Oireachtas Joint and Select Committees

Wednesday, 15 May 2024

Joint Oireachtas Committee on Agriculture, Food and the Marine

Recycling Farm Plastics: Discussion (Resumed)

Photo of Michael FitzmauriceMichael Fitzmaurice (Roscommon-Galway, Independent) | Oireachtas source

If we are having a meeting, could the Minister of State have the 2023 figures for exports of farm plastic only and for recycling of farm plastic? None of us are conspiracy theorists, but we have a big concern. We have driven around, some of us have been in some of the factories that recycle plastic and some of us have been around looking at where plastic is stored. Some of us, though not me, have an idea how to quantify the volume of plastic. We would conservatively say, and many members would agree with me, that there is at least 35,000 tonnes of farm plastic lying around the country in yards. This has been gathered from farmers. It is not in farmers' yards put in yards with licences. If we multiply that by what it takes to get rid of the plastic - if it is being baled it will cost €160 or €180 a tonne - the figures do not stack up, between what would be in the kitty and what it would cost to get rid of it, be it in amber, which is how most plastic is going.

I ask the Minister of State to think this over for the next day. Will he appoint an independent person from his Department to assess the quantity of plastic lying that is around the country? Some of us here are talking to private individuals who might be able to do it for us in a fair way. Does the Minister of State have any concerns that, with the best will in the world, given the figures I have on what is being disposed of or exported, there is a balance of plastic lying around?

The other issue on which I would like an answer is this. Some people who were collecting plastic for IFFPG were before us giving presentations. The contract was taken from them but the plastic was not shifted from their sites. There was plastic that a semi-State body got a contract for. I would like to know, and the Department may be able to find out, where all the different loads of plastic collected under that contract went. Did any of it go to a tip?

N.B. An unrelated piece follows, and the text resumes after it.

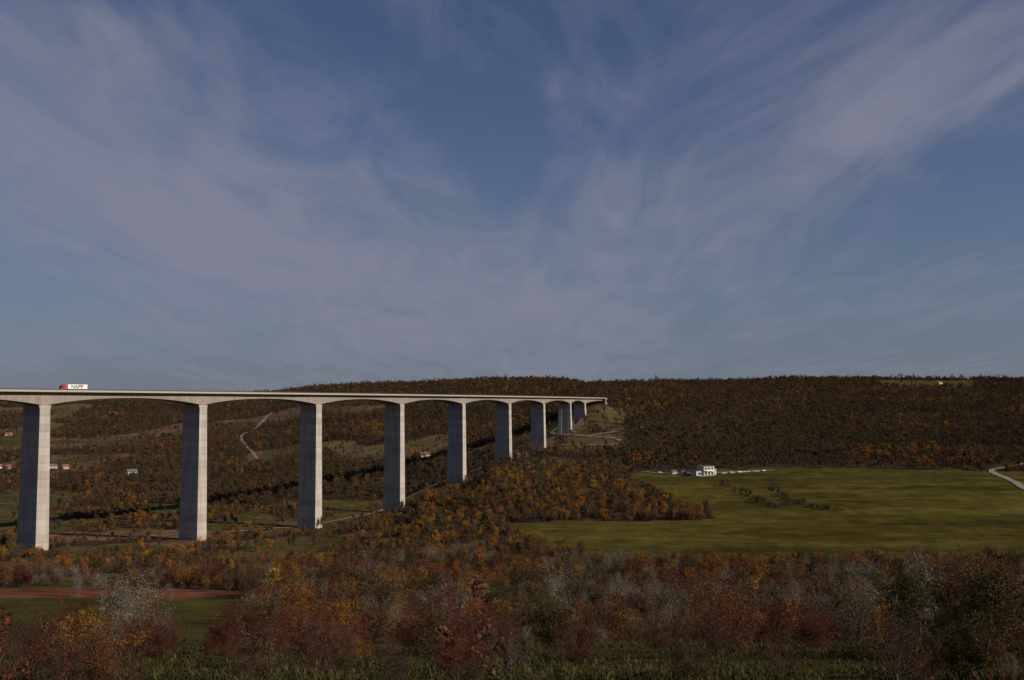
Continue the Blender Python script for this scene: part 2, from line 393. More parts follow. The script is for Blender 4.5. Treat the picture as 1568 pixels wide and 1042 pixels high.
# ------------------------------------------------------------ bridge
def concrete(name,col,joint):
    m,nt,N,L=mat(name);o=N.new('ShaderNodeOutputMaterial');b=N.new('ShaderNodeBsdfPrincipled');b.inputs['Roughness'].default_value=.9;b.inputs['Specular IOR Level'].default_value=.15
    geo=N.new('ShaderNodeNewGeometry');sp=N.new('ShaderNodeSeparateXYZ');L.new(geo.outputs['Position'],sp.inputs[0])
    no=N.new('ShaderNodeTexNoise');no.inputs['Scale'].default_value=.35;no.inputs['Detail'].default_value=8
    mp=N.new('ShaderNodeMapping');mp.inputs['Scale'].default_value=(1,1,.12);L.new(geo.outputs['Position'],mp.inputs[0]);L.new(mp.outputs[0],no.inputs['Vector'])
    dv=N.new('ShaderNodeMath');dv.operation='DIVIDE';dv.inputs[1].default_value=joint;L.new(sp.outputs[2],dv.inputs[0])
    fl=N.new('ShaderNodeMath');fl.operation='FLOOR';L.new(dv.outputs[0],fl.inputs[0])
    fr=N.new('ShaderNodeMath');fr.operation='FRACT';L.new(dv.outputs[0],fr.inputs[0])
    wn=N.new('ShaderNodeTexWhiteNoise');wn.noise_dimensions='1D';L.new(fl.outputs[0],wn.inputs['W'])
    lt=N.new('ShaderNodeMath');lt.operation='LESS_THAN';lt.inputs[1].default_value=.08;L.new(fr.outputs[0],lt.inputs[0])
    s=N.new('ShaderNodeMath');s.operation='MULTIPLY_ADD';L.new(wn.outputs[0],s.inputs[0]);s.inputs[1].default_value=.2;s.inputs[2].default_value=.5
    s2=N.new('ShaderNodeMath');s2.operation='MULTIPLY_ADD';L.new(no.outputs[0],s2.inputs[0]);s2.inputs[1].default_value=.75;L.new(s.outputs[0],s2.inputs[2])
    s3=N.new('ShaderNodeMath');s3.operation='MULTIPLY_ADD';L.new(lt.outputs[0],s3.inputs[0]);s3.inputs[1].default_value=-.22;L.new(s2.outputs[0],s3.inputs[2])
    v=N.new('ShaderNodeVectorMath');v.operation='SCALE';v.inputs[0].default_value=col;L.new(s3.outputs[0],v.inputs['Scale']);L.new(v.outputs[0],b.inputs['Base Color'])
    L.new(b.outputs[0],o.inputs[0])
    return m
conc=concrete('pier_concrete',(.36,.33,.30),4.6)
conc2=concrete('deck_concrete',(.29,.26,.225),50)
edge_m=simple('edge_beam_concrete',(.34,.31,.25),.85,var=.12,scale=.4)
asphalt=simple('asphalt',(.05,.05,.05),.9,var=.2,scale=2)
steel=simple('galvanised_steel',(.07,.075,.075),.6,.2,var=.2)
DZ=7.0+EYE
P=np.array(PIERS,float);Pp=np.vstack([2*P[0]-P[1],P,2*P[-1]-P[-2]])
SUB=16;S=[];par=[]
for k in range(len(P)-1):
    for q in range(SUB):
        f=q/SUB;a,b_,c,d=Pp[k:k+4]
        S.append(.5*((2*b_)+(-a+c)*f+(2*a-5*b_+4*c-d)*f*f+(-a+3*b_-3*c+d)*f**3));par.append(k+f)
S.append(P[-1]);par.append(len(P)-1);S=np.array(S);par=np.array(par)
Dr=np.gradient(S,axis=0);Dr/=np.linalg.norm(Dr,axis=1)[:,None];Nr=np.stack([Dr[:,1],-Dr[:,0]],1)
f=np.abs((par%1)-.5)*2
f=np.where(par>len(P)-2,1-(par-(len(P)-2)),f)
dep=4.0+4.6*f**2.2
def sweep(name,sec,material,parent,idx=None,closed=True):
    idx=range(len(S)) if idx is None else idx
    V=[];Fc=[];K=None
    for i_ in idx:
        ss=sec(i_);K=len(ss)
        for (l,z) in ss: V.append((S[i_,0]+Nr[i_,0]*l,S[i_,1]+Nr[i_,1]*l,DZ+z))
    n=len(V)//K
    for r in range(n-1):
        for k in range(K if closed else K-1):
            k2=(k+1)%K;Fc.append((r*K+k,r*K+k2,(r+1)*K+k2,(r+1)*K+k))
    if closed: Fc.append(tuple(range(K)));Fc.append(tuple(range((n-1)*K,n*K))[::-1])
    me=bpy.data.meshes.new(name);me.from_pydata(V,[],Fc);me.materials.append(material)
    ob=bpy.data.objects.new(name,me);scene.collection.objects.link(ob);ob.parent=parent;return ob
bridge=bpy.data.objects.new('viaduct_bridge',None);scene.collection.objects.link(bridge)
sweep('box_girder',lambda i_:[(-12,-.02),(12,-.02),(12,-.55),(8.0,-1.25),(7.4,-dep[i_]),(-7.4,-dep[i_]),(-8.0,-1.25),(-12,-.55)],conc2,bridge)
sweep('road_surface',lambda i_:[(-11.4,0.02),(11.4,0.02)],asphalt,bridge,closed=False)
for s,nm in ((1,'edge_beam_near'),(-1,'edge_beam_far')):
    sweep(nm,lambda i_:[(s*11.5,.0),(s*11.5,.35),(s*12.25,.35),(s*12.25,-.7),(s*12.004,-.7),(s*12.004,.0)],edge_m,bridge)
    sweep('handrail_%s'%nm[10:],lambda i_:[(s*11.95,1.15),(s*12.05,1.15),(s*12.05,1.3),(s*11.95,1.3)],steel,bridge)
    sweep('midrail_%s'%nm[10:],lambda i_:[(s*11.95,.7),(s*12.05,.7),(s*12.05,.85),(s*11.95,.85)],steel,bridge)
    sweep('guardrail_%s'%nm[10:],lambda i_:[(s*10.6,.5),(s*10.7,.5),(s*10.7,.85),(s*10.6,.85)],steel,bridge)
sweep('median_barrier',lambda i_:[(-.3,.02),(.3,.02),(.12,.85),(-.12,.85)],edge_m,bridge)
V=[];Fc=[]
dense=np.concatenate([np.linspace(0,1,40,endpoint=False)+k for k in range(len(P)-1)])
for q in dense:
    x=np.interp(q,par,S[:,0]);y=np.interp(q,par,S[:,1]);nx=np.interp(q,par,Nr[:,0]);ny=np.interp(q,par,Nr[:,1]);dx,dy=-ny,nx
    for l in (11.97,-11.97):
        b0=len(V)
        for zz in (.35,1.15):
            for (a,b_) in ((-.08,-.05),(.08,-.05),(.08,.05),(-.08,.05)):
                V.append((x+nx*(l+b_)+dx*a,y+ny*(l+b_)+dy*a,DZ+zz))
        Fc+=[(b0,b0+1,b0+5,b0+4),(b0+1,b0+2,b0+6,b0+5),(b0+2,b0+3,b0+7,b0+6),(b0+3,b0,b0+4,b0+7)]
me=bpy.data.meshes.new('railing_posts');me.from_pydata(V,[],Fc);me.materials.append(steel)
ob=bpy.data.objects.new('railing_posts',me);scene.collection.objects.link(ob);ob.parent=bridge
def add_mesh(name,V,Fc,mats,parent=None,bevel=0):
    me=bpy.data.meshes.new(name);me.from_pydata(V,[],Fc)
    for m_ in (mats if isinstance(mats,list) else [mats]): me.materials.append(m_)
    ob=bpy.data.objects.new(name,me);scene.collection.objects.link(ob)
    if parent: ob.parent=parent
    if bevel:
        md=ob.modifiers.new('bevel','BEVEL');md.width=bevel;md.segments=2
    return ob
for k in range(0,len(PIERS)-1):
    x,y=PIERS[k];i_=k*SUB;d=Dr[i_];nn=Nr[i_]
    g=Hs(x,y)-6;top=DZ-dep[i_]
    V=[];secs=[]
    hh=top-g
    for (t,wl,wd) in ((0,9.1,4.3),(.5,8.6,3.8),(1-5.5/hh,8.1,3.35),(1-2.2/hh,8.1,3.35),(1.0,7.9,3.9)):
        z=g+(top-.002-g)*t
        prof_=[(-wl,-wd),(-wl*.45,-wd),(-wl*.42,-wd+.35),(wl*.42,-wd+.35),(wl*.45,-wd),(wl,-wd),(wl,wd),(wl*.45,wd),(wl*.42,wd-.35),(-wl*.42,wd-.35),(-wl*.45,wd),(-wl,wd)]
        secs.append([(x+nn[0]*a+d[0]*b_,y+nn[1]*a+d[1]*b_,z) for a,b_ in prof_])
    K=12
    for s_ in secs: V+=s_
    Fc=[tuple(range(K))[::-1],tuple(range(4*K,5*K))]
    for r in range(4):
        for q in range(K): Fc.append((r*K+q,r*K+(q+1)%K,(r+1)*K+(q+1)%K,(r+1)*K+q))
    add_mesh('pier_%d'%(k+1),V,Fc,conc,bridge)
def obox(cx_,cy_,z0,z1,d,nn,hl,hw):
    V=[]
    for z in (z0,z1):
        for a,b_ in ((-hl,-hw),(hl,-hw),(hl,hw),(-hl,hw)):
            V.append((cx_+d[0]*a+nn[0]*b_,cy_+d[1]*a+nn[1]*b_,z))
    return V,[(3,2,1,0),(4,5,6,7),(0,1,5,4),(1,2,6,5),(2,3,7,6),(3,0,4,7)]
V,Fc=obox(129+Dr[-1][0]*4,1502+Dr[-1][1]*4,Hs(129,1502)-14,DZ-.1,Dr[-1],Nr[-1],4,12.6)
add_mesh('abutment',V,Fc,conc2,bridge,.1)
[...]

Why are other people who collect plastic not allowed to draw the levy on it? It has now gone to €286 per tonne and farmers are also paying to have it taken away - some €50 or €100 a tonne more. That is €386 a farmer is paying. We are putting on the farmer the whole time the price of the bale of plastic. We still have not found a proper way to recycle or a proper export facility. Are we solvent at doing it?